* [Provided material]:
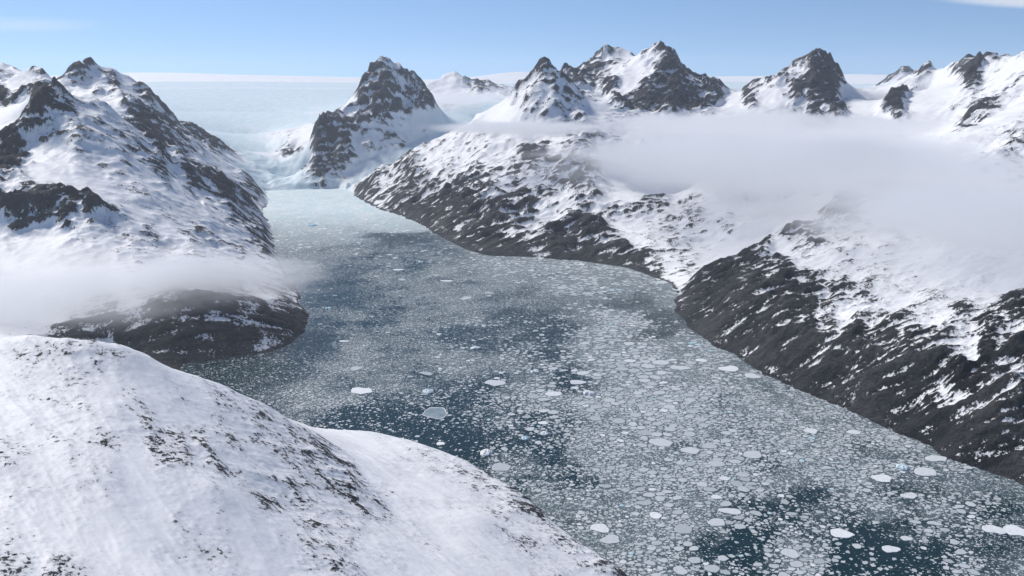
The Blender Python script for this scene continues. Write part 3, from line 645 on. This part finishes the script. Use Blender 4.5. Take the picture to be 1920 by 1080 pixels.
def water_material():
    m = NT('fjord_water_with_brash_ice'); P = m.pos()
    cov = m.attr('cover'); fr = m.attr('front')
    w1 = m.noise(P, 1 / 30.0, 5, 0.6, out='Color')
    wp = m.n('ShaderNodeVectorMath', operation='MULTIPLY_ADD'); m.set(wp.inputs[0], w1); wp.inputs[1].default_value = (9, 9, 0); m.set(wp.inputs[2], P)
    Pw = wp.outputs[0]
    def layer(size, k):
        v = m.vor(Pw, 1 / size)
        sep = m.n('ShaderNodeSeparateColor'); m.set(sep.inputs[0], v.outputs['Color'])
        r = m.math('MULTIPLY', sep.outputs[0], 0.55)
        on = m.math('LESS_THAN', sep.outputs[1], m.math('MULTIPLY_ADD', cov, k, 0.06))
        d = m.math('LESS_THAN', v.outputs['Distance'], m.math('ADD', r, 0.12))
        return m.math('MULTIPLY', on, d), sep.outputs[2]
    a, ca_ = layer(14.0, 0.6); b, cb_ = layer(6.0, 0.95); c3, cc3 = layer(38.0, 0.20)
    n = m.noise(P, 1 / 45.0, 8, 0.72)
    slush = m.maprange(m.math('ADD', cov, m.math('MULTIPLY', m.math('SUBTRACT', n, 0.5), 1.3)), 0.2, 0.8)
    water = (0.003, 0.023, 0.030)
    col = m.mix(m.math('MULTIPLY', slush, 0.62), water, (0.15, 0.19, 0.21))
    ice_c = m.mix(cb_, (0.22, 0.27, 0.29), (0.78, 0.80, 0.81))
    ice_a = m.mix(ca_, (0.22, 0.26, 0.28), (0.50, 0.54, 0.56))
    col = m.mix(m.math('MULTIPLY', b, 0.8), col, ice_c)
    col = m.mix(m.math('MULTIPLY', a, 0.85), col, ice_a)
    col = m.mix(m.math('MULTIPLY', c3, m.attr('far')), col, m.mix(cc3, (0.35, 0.42, 0.46), (0.8, 0.82, 0.84)))
    fn = m.noise(m.mapping(P, (1, 0.6, 1)), 1 / 220.0, 8, 0.62)
    pale = m.mix(m.maprange(fn, 0.3, 0.7), (0.58, 0.72, 0.75), (0.76, 0.82, 0.82))
    col = m.mix(m.math('MULTIPLY', fr, 0.85), col, pale)
    dots = m.vor(Pw, 1 / 30.0); sd = m.n('ShaderNodeSeparateColor'); m.set(sd.inputs[0], dots.outputs['Color'])
    col = m.mix(m.math('MULTIPLY', m.math('MULTIPLY', fr, m.math('LESS_THAN', sd.outputs[0], 0.35)), m.math('MULTIPLY', sd.outputs[1], 0.6)), col, m.mix(m.math('LESS_THAN', sd.outputs[2], 0.4), (0.42, 0.58, 0.64), (0.9, 0.92, 0.92)))
    anyice = m.math('MAXIMUM', m.math('MAXIMUM', a, b), m.math('MAXIMUM', m.math('MULTIPLY', slush, 0.7), fr))
    bmp = m.bump(m.math('ADD', m.math('MULTIPLY', anyice, 0.6), m.math('MULTIPLY', n, 0.4)), 0.5, 1.0)
    m.principled(col, m.maprange(anyice, 0, 1, 0.3, 0.75), m.maprange(anyice, 0, 1, 0.14, 0.2), bmp)
    return m.m

wi = np.arange(WU.size).reshape(WU.shape)
wq = np.stack([wi[:-1, :-1], wi[:-1, 1:], wi[1:, 1:], wi[1:, :-1]], -1).reshape(-1, 4)
me = mesh_np('water', np.column_stack([WX.ravel(), WY.ravel(), np.zeros(WU.size)]), wq)
fattr(me, 'cover', COV); fattr(me, 'front', FRONT); fattr(me, 'far', np.clip((WD - 6500) / 1500, 0, 1) * 0.9)
me.materials.append(water_material())
water = bpy.data.objects.new('water', me); COL.objects.link(water)
tag(water, 'dark teal fjord water scattered with brash ice between the mountains', kind='structure')

# ------------------------------------------------------------------ ice floes
rnd = random.Random(11)
def floe_material():
    m = NT('floe_ice'); P = m.pos()
    t = m.attr('tone'); bl = m.attr('blue')
    n = m.noise(P, 1 / 14.0, 5, 0.6)
    c = m.mix(t, (0.26, 0.295, 0.31), (0.80, 0.81, 0.82))
    c = m.mix(m.maprange(n, 0.35, 0.7, 0, 0.22), c, (0.30, 0.36, 0.40))
    c = m.mix(bl, c, (0.42, 0.68, 0.76))
    m.principled(c, 0.55, 0.3, m.bump(n, 0.4, 1.0))
    return m.m
MAT_FLOE = floe_material()
def grey_floe_material():
    m = NT('thin_grey_ice'); P = m.pos()
    n = m.noise(P, 1 / 40.0, 6, 0.65, 1.0)
    n2 = m.noise(m.mapping(P, (1, 3, 1), (0, 0, 0.5)), 1 / 60.0, 3, 0.6)
    c = m.mix(m.maprange(n, 0.35, 0.65), (0.13, 0.19, 0.22), (0.26, 0.32, 0.34))
    c = m.mix(m.maprange(n2, 0.56, 0.62, 0, 0.5), c, (0.38, 0.43, 0.45))
    m.principled(c, 0.4, 0.4)
    return m.m
MAT_GREY = grey_floe_material()

HERO = [  # px, py, half width px, aspect on the water, tone, kind, label
 (817, 776, 25, 1.15, .3, 'grey', 'large translucent grey floe with thin white rim in dark water by the near shore'),
 (680, 733, 19, .9, 1.0, 'flat', 'bright white flat floe alone in the grey brash left of the dark water'),
 (929, 718, 17, .9, .62, 'flat', 'rounded grey floe ringed by a collar of dark open water'),
 (912, 850, 12, .9, 1.0, 'berg', 'white iceberg chunk close to the near snowy shore at the edge of dark water'),
 (826, 832, 8, .8, 1.0, 'flat', 'small white floe in the black water touching the near snow shore'),
 (1367, 692, 18, .8, .95, 'flat', 'long pale floe beside the right shore under the dark rock slope'),
 (1410, 705, 15, .8, .7, 'flat', 'grey floe close against the right shore just below a longer pale one'),
 (1578, 1000, 18, 1.0, 1.0, 'flat', 'large white floe above the black open pools at the bottom right'),
 (1905, 996, 22, .8, 1.0, 'flat', 'big white floe cut by the right edge of the picture'),
 (1862, 993, 20, .7, .9, 'flat', 'pointed white floe just left of the big one at the right edge'),
 (1655, 897, 19, .7, .95, 'flat', 'long slanted white floe below the right shore'),
 (1755, 860, 20, .6, .75, 'flat', 'pale elongated floe hugging the right shore under the lowest rocks'),
 (1692, 877, 13, .9, .8, 'berg', 'pale blue iceberg lump between long floes off the right shore'),
 (1735, 885, 22, .8, .72, 'flat', 'wide jagged floe field slab right of the pale blue lump'),
 (1520, 808, 14, .9, .85, 'flat', 'bright oval floe, left one of the pair below the dark slope'),
 (1602, 811, 12, .9, .82, 'flat', 'pale oval floe, right one of the pair below the dark slope'),
 (1124, 990, 17, 1.0, .9, 'flat', 'white ring shaped floe with a dark melt hole near the near shore'),
 (1230, 967, 13, 1.0, 1.0, 'flat', 'white rounded floe in grey brash below the centre of the fjord'),
 (1145, 1012, 15, 1.1, .55, 'flat', 'grey floe directly below the white ring shaped floe'),
 (891, 653, 8, 1.1, .95, 'berg', 'white and blue iceberg in the small dark pool at mid fjord'),
 (803, 735, 10, 1.0, .9, 'berg', 'bluish white iceberg just above the large translucent grey floe'),
 (645, 640, 8, .6, 1.0, 'flat', 'small slanted white floe off the dark headland tip'),
 (747, 506, 10, .6, .9, 'flat', 'pale flat floe below the dark patch under the brown slope'),
 (1105, 738, 12, .7, 1.0, 'berg', 'bright white oblong iceberg under a small black pool'),
 (1003, 697, 7, 1.2, 1.0, 'berg', 'small white rounded iceberg just right of the dark ringed floe'),
 (1083, 717, 13, .9, .66, 'flat', 'grey floe with straight edges above a small black pool'),
 (1093, 700, 12, .9, .64, 'flat', 'oval pinkish grey floe bordered by dark water on its right'),
 (985, 822, 8, 1.0, .7, 'berg', 'turquoise tinted iceberg in brash right of the near shore tip'),
 (1020, 813, 8, 1.0, .95, 'berg', 'white iceberg beside the turquoise tinted one'),
 (585, 423, 9, .8, .6, 'berg', 'turquoise iceberg in the pale slush near the glacier front'),
 (616, 578, 5, .9, .6, 'berg', 'tiny turquoise iceberg above another off the left headland'),
 (628, 555, 4, .9, .6, 'berg', 'tiny turquoise iceberg below the low fog off the left headland'),
 (790, 492, 6, .8, .7, 'berg', 'blue iceberg in the dark patch under the brown slope'),
 (838, 527, 10, .6, .9, 'flat', 'narrow pale floe in the packed ice at upper mid fjord'),
 (1240, 680, 16, .9, .6, 'flat', 'long grey floe in the tight pack nearest the valley mouth'),
 (1275, 690, 15, .8, .6, 'flat', 'flat grey slab right of the long grey floe in the pack'),
 (1370, 959, 18, .6, .72, 'flat', 'wide grey floe left of the black pools at lower right'),
 (1482, 1038, 17, 1.0, .6, 'flat', 'grey floe sitting between the two largest black pools'),
 (1670, 1030, 13, .9, .85, 'flat', 'pale floe on the right rim of the largest black pool'),
 (1345, 980, 15, .9, .6, 'flat', 'dull grey floe just above the left black pool'),
 (1240, 830, 22, .9, .58, 'flat', 'broad smooth grey floe at the centre of the tight pack'),
 (1295, 845, 18, .8, .62, 'flat', 'cracked floe right of the broad smooth grey one in the pack'),
 (1700, 1010, 9, .9, .7, 'flat', 'small pale floe right of the large white floe near the bottom'),
 (1705, 930, 16, .6, .75, 'flat', 'slim pale floe in the grey brash left of the pointed one'),
 (1180, 645, 10, 1.2, .6, 'flat', 'squarish grey floe at the upper end of the tight pack'),
]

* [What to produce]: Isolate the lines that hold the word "picture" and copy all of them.

* [Written response]:
The Blender Python script for this scene continues. Write part 3, from line 645 on. This part finishes the script. Use Blender 4.5. Take the picture to be 1920 by 1080 pixels.
 (1905, 996, 22, .8, 1.0, 'flat', 'big white floe cut by the right edge of the picture'),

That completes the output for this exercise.